Remember when you went into that long curve last Fall. The one where you leaned way over as you went through it. Leaning allowed you to navigate that long corner at a faster speed, plus it felt cool. If you make the mistake of leaning over and powering through that corner in the Spring, when some left over sand is still on the road, your wheels will slide out from under you. Road rash is very painful, sliding on asphalt will rapidly grind skin and meat off your body. Not a good experience.

Watch out for loose sand at intersections as well. Stopping too fast on a thin layer of sand will send you sliding into the intersection. Possibly into the path of cross traffic. If your tailgating a city bus, you may find yourself doing a face plant right into the back end of that bus.
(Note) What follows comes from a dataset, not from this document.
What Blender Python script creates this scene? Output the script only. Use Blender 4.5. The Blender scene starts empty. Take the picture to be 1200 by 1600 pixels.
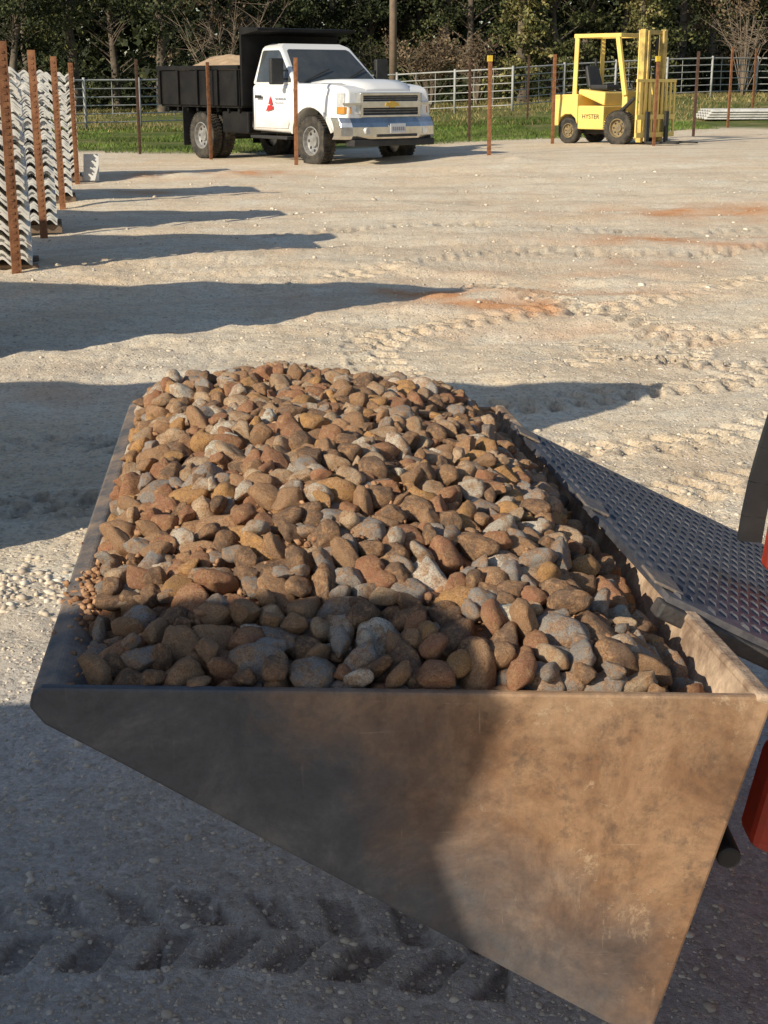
import bpy, bmesh, math, random
import numpy as np
from mathutils import Vector, Matrix, noise as mnoise
random.seed(7); RNG = np.random.default_rng(7)
R = math.radians
C = bpy.context.scene.collection
TH = R(16.68); F = 2250.0; CH = 1.5
SUNH = (0.725, 0.688); EL = R(27)

# ------------------------------------------------------------------ helpers
def S(a, b, t):
    t = np.clip((np.asarray(t, dtype=float)-a)/(b-a), 0, 1); return t*t*(3-2*t)
def gz(x, y):
    return 0.22*S(15, 28, y)*S(-5, 7, x) + 0.55*S(36, 62, y)*S(-2, 14, x) + 0.12*S(40, 60, y)
def ray(px, py):
    a = (px-600)/F; b = (800-py)/F
    return Vector((a, math.cos(TH)+b*math.sin(TH), -math.sin(TH)+b*math.cos(TH)))
def G(px, py):
    d = ray(px, py); t0, t = 0.0, 0.5
    while t < 400:
        p = d*t
        if CH+p.z <= float(gz(p.x, p.y)): break
        t0 = t; t *= 1.02
    for _ in range(30):
        m = (t0+t)/2; p = d*m
        if CH+p.z <= float(gz(p.x, p.y)): t = m
        else: t0 = m
    p = d*t
    return Vector((p.x, p.y, float(gz(p.x, p.y))))
def P(x, y, z):
    dz = z-CH; dep = y*math.cos(TH)-dz*math.sin(TH); up = y*math.sin(TH)+dz*math.cos(TH)
    return 600+x/dep*F, 800-up/dep*F, dep
TAB = np.random.default_rng(3).random((256, 256))
def vn(x, y, sc, seed=0):
    x = np.asarray(x)/sc+seed*17.3; y = np.asarray(y)/sc+seed*9.7
    xi = np.floor(x).astype(int); yi = np.floor(y).astype(int); fx = x-xi; fy = y-yi
    fx = fx*fx*(3-2*fx); fy = fy*fy*(3-2*fy)
    a = TAB[xi & 255, yi & 255]; b = TAB[(xi+1) & 255, yi & 255]; c = TAB[xi & 255, (yi+1) & 255]; d = TAB[(xi+1) & 255, (yi+1) & 255]
    return (a*(1-fx)+b*fx)*(1-fy)+(c*(1-fx)+d*fx)*fy-0.5

class MB:
    def __init__(s): s.v = []; s.f = []
    def add(s, vs, fs):
        o = len(s.v); s.v += [tuple(v) for v in vs]; s.f += [tuple(i+o for i in f) for f in fs]; return s
    def box(s, x0, x1, y0, y1, z0, z1):
        vs = [(x, y, z) for z in (z0, z1) for y in (y0, y1) for x in (x0, x1)]
        return s.add(vs, [(0, 2, 3, 1), (4, 5, 7, 6), (0, 1, 5, 4), (2, 6, 7, 3), (0, 4, 6, 2), (1, 3, 7, 5)])
    def hexa(s, b, t):
        return s.add(list(b)+list(t), [(3, 2, 1, 0), (4, 5, 6, 7), (0, 1, 5, 4), (1, 2, 6, 5), (2, 3, 7, 6), (3, 0, 4, 7)])
    def tube(s, p0, p1, r0, r1=None, n=10, cap=True):
        r1 = r0 if r1 is None else r1
        p0 = Vector(p0); p1 = Vector(p1); d = (p1-p0).normalized()
        a = d.orthogonal().normalized(); b = d.cross(a)
        vs = []
        for p, r in ((p0, r0), (p1, r1)):
            for i in range(n):
                t = 2*math.pi*i/n; vs.append(p+a*(r*math.cos(t))+b*(r*math.sin(t)))
        fs = [(i, (i+1) % n, n+(i+1) % n, n+i) for i in range(n)]
        if cap: fs += [tuple(reversed(range(n))), tuple(range(n, 2*n))]
        return s.add(vs, fs)
    def bar(s, p0, p1, w, h, up=(0, 0, 1)):
        p0 = Vector(p0); p1 = Vector(p1); d = (p1-p0).normalized(); u = Vector(up)
        a = d.cross(u)
        if a.length < 1e-4: a = d.orthogonal()
        a.normalize(); b = a.cross(d).normalized()
        q = lambda p: [p-a*w/2-b*h/2, p+a*w/2-b*h/2, p+a*w/2+b*h/2, p-a*w/2+b*h/2]
        return s.hexa(q(p0), q(p1))
    def prism_y(s, poly, y0, y1, hw=None):
        n = len(poly)
        vs = [(x, y0, z) for x, z in poly]+[(x, y1, z) for x, z in poly]
        fs = [tuple(range(n)), tuple(reversed(range(n, 2*n)))]+[(i, n+i, n+(i+1) % n, (i+1) % n) for i in range(n)]
        return s.add(vs, fs)
    def loft(s, poly, hw):
        n = len(poly)
        vs = [(x, -hw(x, z), z) for x, z in poly]+[(x, hw(x, z), z) for x, z in poly]
        fs = [tuple(range(n)), tuple(reversed(range(n, 2*n)))]+[(i, n+i, n+(i+1) % n, (i+1) % n) for i in range(n)]
        return s.add(vs, fs)
    def lathe_y(s, prof, c, n=32):
        m = len(prof); vs = []
        for i in range(n):
            t = 2*math.pi*i/n
            vs += [(c[0]+r*math.cos(t), c[1]+y, c[2]+r*math.sin(t)) for r, y in prof]
        fs = []
        for i in range(n):
            for j in range(m):
                k = (j+1) % m; a = i*m; b = ((i+1) % n)*m
                fs.append((a+j, a+k, b+k, b+j))
        return s.add(vs, fs)
    def build(s, name, mat, parent=None, bevel=0, smooth=False, world=False):
        me = bpy.data.meshes.new(name)
        vs = s.v
        if world and parent is not None:
            l = parent.location; vs = [(v[0]-l.x, v[1]-l.y, v[2]-l.z) for v in vs]
        me.from_pydata(vs, [], s.f); me.validate()
        bm = bmesh.new(); bm.from_mesh(me); bmesh.ops.recalc_face_normals(bm, faces=bm.faces); bm.to_mesh(me); bm.free()
        return link(name, me, mat, parent, bevel, smooth)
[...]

The dreaded four wheeler, people driving cars have forgotten all about motorcycles over the past few months. Even in good weather in the middle of summer a motorcycle is almost invisible to cars. Headlights on can help, but it’s vital that you ride with the attitude that everyone out there is trying to kill you. For all practical purposes they are, be it unintentional, but none the less tangling with a car is the last thing a motorcycle rider wants to do.

The inexperienced rider, new motorcycle owners will be out there in large quantities. With the price of gas reaching the stars, more and more people will be opting for the much cheaper to operate motorcycle for daily transportation. Not only should these new riders be extremely cautious as they have a lot to learn about safety, but the experienced rider can find themselves in trouble because of mistakes made by someone with little or no experience, that happens to be in their riding space.

When you head out on the road this spring, be aware. Know what’s going on around you and give yourself enough space to safely navigate around dangers. Motorcycle riding is one of the best ways to experience what our country has to offer. Be sure you enjoy it safely.